Whether it’s new construction commissioning or existing building retro-commissioning, “commissioning” is about entire systems and their performance. Almost universally, owners’ project requirements include “effectiveness” criteria as well as “efficiency” criteria. It’s not good enough that systems provide owners’ desired temperatures, humidities, pressure relationships, air quality, etc. The systems need to do that energy efficiently.

Trend analysis, either from a direct digital control system or from portable data loggers, is a valuable commissioning tool. However, as with most tools, skill and experience are required to realize the most benefit from trend analysis. One of the subtleties of trend analysis is selecting meaningful points for analysis and comparing them side-by-side.

Figure 1 illustrates a very simple single-zone heating, cooling, humidification, and dehumidification system with minimum outside air for a below-grade art storage vault.
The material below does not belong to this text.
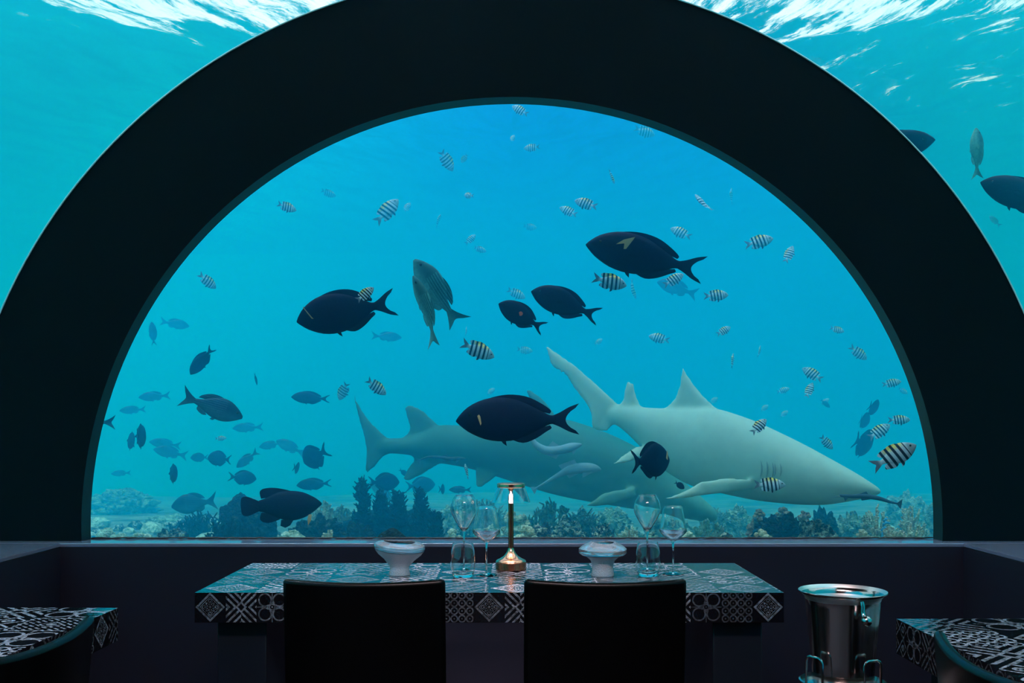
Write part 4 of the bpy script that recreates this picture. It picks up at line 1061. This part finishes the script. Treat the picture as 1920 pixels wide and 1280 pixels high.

Its performance requirements included maintaining a constant 70°F space temperature while keeping space relative humidities between 45-55% rh. We are going to look only at the temperature control element for the purposes of this column. If temperature control (system effectiveness) were one’s only interest, a seemingly obvious trend graph would be the space temperature over a 10-day period as shown in Figure 2. Based on this graph, we could have informed the owner that the system is performing beautifully (very effectively) and moved on to the next system.

However, Figure 2 did not provide any information about efficiency, which is trickier to determine through trend analysis. As with most systems, this AHU did not have energy submeters installed. Therefore, we needed to evaluate efficiency based on other available clues (data points) as illustrated in Figure 3.

Figure 3 painted a very intriguing picture of discharge air temperature being higher than the mixed air temperature while the chilled water valve modulated between 35-40% open (when not dehumidifying). The hot water valve was commanded fully closed (except when reheating for dehumidification) and yet there was a heat source raising the air temperature so much that chilled water was needed to keep the space temperature at set point. The mystery heat source was not in the space because the space temperature was maintained at 70° with an average 70° discharge air temperature.

This trend data led us to a leaking-past heating control valve. Although it was commanded fully closed, the valve was passing hot water through the heating coil, requiring the chilled water valve to compensate. This was not affecting space conditions (i.e., the owner had no complaints about system effectiveness), but the simultaneous heating and cooling was unnecessarily wasting energy at the rate of $4,400/year.